==== Provided material

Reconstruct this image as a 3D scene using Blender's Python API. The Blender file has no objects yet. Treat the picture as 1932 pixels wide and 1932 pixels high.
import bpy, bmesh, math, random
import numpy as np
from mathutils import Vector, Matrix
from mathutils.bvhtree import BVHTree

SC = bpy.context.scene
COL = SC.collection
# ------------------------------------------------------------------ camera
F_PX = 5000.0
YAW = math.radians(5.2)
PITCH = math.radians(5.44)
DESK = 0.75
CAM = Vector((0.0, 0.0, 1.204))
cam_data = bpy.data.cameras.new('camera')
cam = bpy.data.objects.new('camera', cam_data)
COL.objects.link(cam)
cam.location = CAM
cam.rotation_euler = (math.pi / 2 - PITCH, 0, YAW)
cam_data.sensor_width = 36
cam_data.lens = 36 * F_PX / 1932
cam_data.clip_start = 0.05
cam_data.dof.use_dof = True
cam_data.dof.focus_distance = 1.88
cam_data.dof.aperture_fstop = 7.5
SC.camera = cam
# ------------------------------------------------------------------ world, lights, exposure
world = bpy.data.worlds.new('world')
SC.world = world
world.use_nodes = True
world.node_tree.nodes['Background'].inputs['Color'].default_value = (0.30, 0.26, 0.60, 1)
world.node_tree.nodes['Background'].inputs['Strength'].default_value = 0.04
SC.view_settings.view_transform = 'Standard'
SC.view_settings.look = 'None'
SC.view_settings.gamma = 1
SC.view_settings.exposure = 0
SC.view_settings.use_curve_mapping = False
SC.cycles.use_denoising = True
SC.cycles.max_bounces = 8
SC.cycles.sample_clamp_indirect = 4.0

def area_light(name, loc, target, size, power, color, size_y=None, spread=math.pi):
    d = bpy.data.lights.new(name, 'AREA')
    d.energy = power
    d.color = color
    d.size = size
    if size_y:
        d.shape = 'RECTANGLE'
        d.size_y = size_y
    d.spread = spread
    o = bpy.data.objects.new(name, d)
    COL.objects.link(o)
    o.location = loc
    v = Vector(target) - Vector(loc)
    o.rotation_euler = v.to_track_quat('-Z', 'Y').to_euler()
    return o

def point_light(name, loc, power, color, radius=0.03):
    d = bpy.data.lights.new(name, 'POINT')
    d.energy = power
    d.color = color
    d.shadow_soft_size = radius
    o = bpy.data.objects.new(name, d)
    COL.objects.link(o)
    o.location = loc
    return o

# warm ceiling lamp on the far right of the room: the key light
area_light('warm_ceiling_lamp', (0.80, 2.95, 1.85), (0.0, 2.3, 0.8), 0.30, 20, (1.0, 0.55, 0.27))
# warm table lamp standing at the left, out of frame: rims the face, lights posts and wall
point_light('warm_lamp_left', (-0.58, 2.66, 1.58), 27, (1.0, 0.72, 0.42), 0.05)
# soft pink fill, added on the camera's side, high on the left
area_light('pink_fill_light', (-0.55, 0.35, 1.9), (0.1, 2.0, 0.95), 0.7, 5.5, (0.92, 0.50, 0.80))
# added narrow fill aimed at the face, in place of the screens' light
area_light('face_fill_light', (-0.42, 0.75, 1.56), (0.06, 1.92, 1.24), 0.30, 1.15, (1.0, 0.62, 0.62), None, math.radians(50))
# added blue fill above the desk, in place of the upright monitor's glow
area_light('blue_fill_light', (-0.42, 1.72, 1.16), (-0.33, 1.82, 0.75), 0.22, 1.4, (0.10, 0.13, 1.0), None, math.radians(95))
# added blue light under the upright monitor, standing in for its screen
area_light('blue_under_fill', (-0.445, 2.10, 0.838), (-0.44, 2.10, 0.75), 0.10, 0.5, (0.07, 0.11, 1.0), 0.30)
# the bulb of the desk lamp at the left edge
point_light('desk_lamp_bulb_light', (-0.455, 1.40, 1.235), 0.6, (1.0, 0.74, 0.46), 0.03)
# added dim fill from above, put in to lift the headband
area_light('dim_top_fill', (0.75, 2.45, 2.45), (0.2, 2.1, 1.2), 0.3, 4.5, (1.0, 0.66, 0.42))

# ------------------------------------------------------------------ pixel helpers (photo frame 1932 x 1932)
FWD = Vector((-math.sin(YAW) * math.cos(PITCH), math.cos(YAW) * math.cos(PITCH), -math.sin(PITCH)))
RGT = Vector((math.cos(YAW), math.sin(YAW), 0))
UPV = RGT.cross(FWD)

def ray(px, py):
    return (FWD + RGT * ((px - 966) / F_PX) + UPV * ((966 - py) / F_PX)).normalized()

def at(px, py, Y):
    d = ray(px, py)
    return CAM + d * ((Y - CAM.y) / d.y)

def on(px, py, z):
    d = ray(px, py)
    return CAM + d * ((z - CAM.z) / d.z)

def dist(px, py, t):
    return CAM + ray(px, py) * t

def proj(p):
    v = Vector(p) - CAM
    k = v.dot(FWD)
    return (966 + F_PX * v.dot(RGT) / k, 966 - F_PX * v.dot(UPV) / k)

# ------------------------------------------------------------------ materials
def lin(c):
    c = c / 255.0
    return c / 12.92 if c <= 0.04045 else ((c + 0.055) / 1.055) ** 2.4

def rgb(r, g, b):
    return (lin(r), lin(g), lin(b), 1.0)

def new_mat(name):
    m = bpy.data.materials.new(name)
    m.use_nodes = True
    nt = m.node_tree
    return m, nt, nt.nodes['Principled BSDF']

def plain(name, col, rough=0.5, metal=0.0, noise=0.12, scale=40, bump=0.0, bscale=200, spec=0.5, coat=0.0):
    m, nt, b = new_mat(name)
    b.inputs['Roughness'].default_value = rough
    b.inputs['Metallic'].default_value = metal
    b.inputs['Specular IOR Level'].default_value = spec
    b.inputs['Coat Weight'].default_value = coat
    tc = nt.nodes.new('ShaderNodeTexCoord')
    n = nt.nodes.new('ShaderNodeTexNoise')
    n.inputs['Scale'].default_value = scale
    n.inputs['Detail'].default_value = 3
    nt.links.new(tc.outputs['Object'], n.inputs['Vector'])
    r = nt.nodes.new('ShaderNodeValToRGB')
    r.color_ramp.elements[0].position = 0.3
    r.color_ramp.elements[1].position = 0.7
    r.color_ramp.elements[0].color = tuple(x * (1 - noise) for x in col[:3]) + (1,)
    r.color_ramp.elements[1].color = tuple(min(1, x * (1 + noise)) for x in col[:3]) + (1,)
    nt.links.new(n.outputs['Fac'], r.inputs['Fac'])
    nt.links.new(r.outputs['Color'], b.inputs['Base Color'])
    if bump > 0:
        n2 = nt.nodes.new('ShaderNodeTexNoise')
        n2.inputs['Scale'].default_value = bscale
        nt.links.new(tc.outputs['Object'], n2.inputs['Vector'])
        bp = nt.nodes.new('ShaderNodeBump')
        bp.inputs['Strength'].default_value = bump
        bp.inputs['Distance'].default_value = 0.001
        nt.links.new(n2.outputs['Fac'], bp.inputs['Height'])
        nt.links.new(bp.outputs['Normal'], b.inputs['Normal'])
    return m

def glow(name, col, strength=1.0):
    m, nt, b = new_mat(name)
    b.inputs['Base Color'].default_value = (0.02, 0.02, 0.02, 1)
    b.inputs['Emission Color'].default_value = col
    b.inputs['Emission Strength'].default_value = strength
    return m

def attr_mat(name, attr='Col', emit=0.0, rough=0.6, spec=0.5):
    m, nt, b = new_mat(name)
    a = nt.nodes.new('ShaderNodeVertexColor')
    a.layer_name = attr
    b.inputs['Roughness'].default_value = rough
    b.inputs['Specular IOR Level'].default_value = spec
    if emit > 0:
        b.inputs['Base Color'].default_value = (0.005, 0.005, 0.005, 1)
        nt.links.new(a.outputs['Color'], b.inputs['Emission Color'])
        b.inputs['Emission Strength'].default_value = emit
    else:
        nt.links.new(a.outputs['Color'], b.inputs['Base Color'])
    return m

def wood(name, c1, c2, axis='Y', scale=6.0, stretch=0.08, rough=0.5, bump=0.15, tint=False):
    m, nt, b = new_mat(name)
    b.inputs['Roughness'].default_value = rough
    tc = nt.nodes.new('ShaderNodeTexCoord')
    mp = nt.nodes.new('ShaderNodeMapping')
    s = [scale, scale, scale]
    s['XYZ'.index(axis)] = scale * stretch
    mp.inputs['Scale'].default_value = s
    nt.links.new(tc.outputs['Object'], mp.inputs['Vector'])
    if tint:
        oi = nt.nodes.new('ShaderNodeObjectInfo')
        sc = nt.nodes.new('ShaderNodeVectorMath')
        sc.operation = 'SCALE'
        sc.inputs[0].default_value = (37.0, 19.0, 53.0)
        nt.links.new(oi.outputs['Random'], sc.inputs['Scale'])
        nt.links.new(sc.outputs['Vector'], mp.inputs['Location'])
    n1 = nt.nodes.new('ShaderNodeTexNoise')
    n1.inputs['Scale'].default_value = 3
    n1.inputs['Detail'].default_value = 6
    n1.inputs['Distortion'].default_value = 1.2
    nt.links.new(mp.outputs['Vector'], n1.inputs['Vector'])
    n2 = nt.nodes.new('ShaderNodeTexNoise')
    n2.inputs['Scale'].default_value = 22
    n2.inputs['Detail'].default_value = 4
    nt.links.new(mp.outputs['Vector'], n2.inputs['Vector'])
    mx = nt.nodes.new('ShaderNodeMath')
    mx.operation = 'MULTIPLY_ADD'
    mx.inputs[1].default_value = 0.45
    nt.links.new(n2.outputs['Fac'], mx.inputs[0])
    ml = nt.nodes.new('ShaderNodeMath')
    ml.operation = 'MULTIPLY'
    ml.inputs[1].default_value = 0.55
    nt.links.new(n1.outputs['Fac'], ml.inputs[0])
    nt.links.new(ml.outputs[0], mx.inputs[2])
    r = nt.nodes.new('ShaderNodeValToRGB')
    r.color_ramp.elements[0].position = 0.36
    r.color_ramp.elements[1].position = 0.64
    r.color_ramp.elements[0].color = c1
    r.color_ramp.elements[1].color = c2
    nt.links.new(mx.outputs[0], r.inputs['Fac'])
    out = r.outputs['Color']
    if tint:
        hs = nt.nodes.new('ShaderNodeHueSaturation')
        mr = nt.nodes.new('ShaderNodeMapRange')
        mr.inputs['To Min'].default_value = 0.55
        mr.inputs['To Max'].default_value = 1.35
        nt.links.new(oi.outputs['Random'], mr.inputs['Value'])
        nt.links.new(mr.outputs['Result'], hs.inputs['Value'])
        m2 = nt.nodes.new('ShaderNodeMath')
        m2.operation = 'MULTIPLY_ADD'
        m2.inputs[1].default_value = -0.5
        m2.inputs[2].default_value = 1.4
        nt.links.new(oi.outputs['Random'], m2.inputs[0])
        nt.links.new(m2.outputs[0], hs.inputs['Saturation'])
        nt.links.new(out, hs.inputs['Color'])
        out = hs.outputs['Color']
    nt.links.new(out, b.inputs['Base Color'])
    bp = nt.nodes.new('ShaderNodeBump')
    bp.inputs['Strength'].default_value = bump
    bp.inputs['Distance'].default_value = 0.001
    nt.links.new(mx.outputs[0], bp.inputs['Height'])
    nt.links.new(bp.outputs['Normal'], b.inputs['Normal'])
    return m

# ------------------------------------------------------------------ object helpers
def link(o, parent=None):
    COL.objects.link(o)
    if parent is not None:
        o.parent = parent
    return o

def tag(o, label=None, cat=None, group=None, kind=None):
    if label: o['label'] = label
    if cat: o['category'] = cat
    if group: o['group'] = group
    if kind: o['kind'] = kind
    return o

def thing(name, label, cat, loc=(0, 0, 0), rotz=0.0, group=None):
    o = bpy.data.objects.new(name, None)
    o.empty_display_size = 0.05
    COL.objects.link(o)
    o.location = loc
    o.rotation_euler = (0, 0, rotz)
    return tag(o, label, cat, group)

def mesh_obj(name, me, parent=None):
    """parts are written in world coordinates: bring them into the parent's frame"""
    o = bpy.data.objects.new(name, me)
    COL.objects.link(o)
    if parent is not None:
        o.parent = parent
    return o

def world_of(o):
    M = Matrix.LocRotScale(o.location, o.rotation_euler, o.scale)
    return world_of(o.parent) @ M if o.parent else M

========

Description of the task >>
Please repeat word for word the lines above that run from the beginning through the line containing "SC.cycles.sample_clamp_indirect = 4.0", keeping both the first and that last line.

Finished exercise >>
Reconstruct this image as a 3D scene using Blender's Python API. The Blender file has no objects yet. Treat the picture as 1932 pixels wide and 1932 pixels high.
import bpy, bmesh, math, random
import numpy as np
from mathutils import Vector, Matrix
from mathutils.bvhtree import BVHTree

SC = bpy.context.scene
COL = SC.collection
# ------------------------------------------------------------------ camera
F_PX = 5000.0
YAW = math.radians(5.2)
PITCH = math.radians(5.44)
DESK = 0.75
CAM = Vector((0.0, 0.0, 1.204))
cam_data = bpy.data.cameras.new('camera')
cam = bpy.data.objects.new('camera', cam_data)
COL.objects.link(cam)
cam.location = CAM
cam.rotation_euler = (math.pi / 2 - PITCH, 0, YAW)
cam_data.sensor_width = 36
cam_data.lens = 36 * F_PX / 1932
cam_data.clip_start = 0.05
cam_data.dof.use_dof = True
cam_data.dof.focus_distance = 1.88
cam_data.dof.aperture_fstop = 7.5
SC.camera = cam
# ------------------------------------------------------------------ world, lights, exposure
world = bpy.data.worlds.new('world')
SC.world = world
world.use_nodes = True
world.node_tree.nodes['Background'].inputs['Color'].default_value = (0.30, 0.26, 0.60, 1)
world.node_tree.nodes['Background'].inputs['Strength'].default_value = 0.04
SC.view_settings.view_transform = 'Standard'
SC.view_settings.look = 'None'
SC.view_settings.gamma = 1
SC.view_settings.exposure = 0
SC.view_settings.use_curve_mapping = False
SC.cycles.use_denoising = True
SC.cycles.max_bounces = 8
SC.cycles.sample_clamp_indirect = 4.0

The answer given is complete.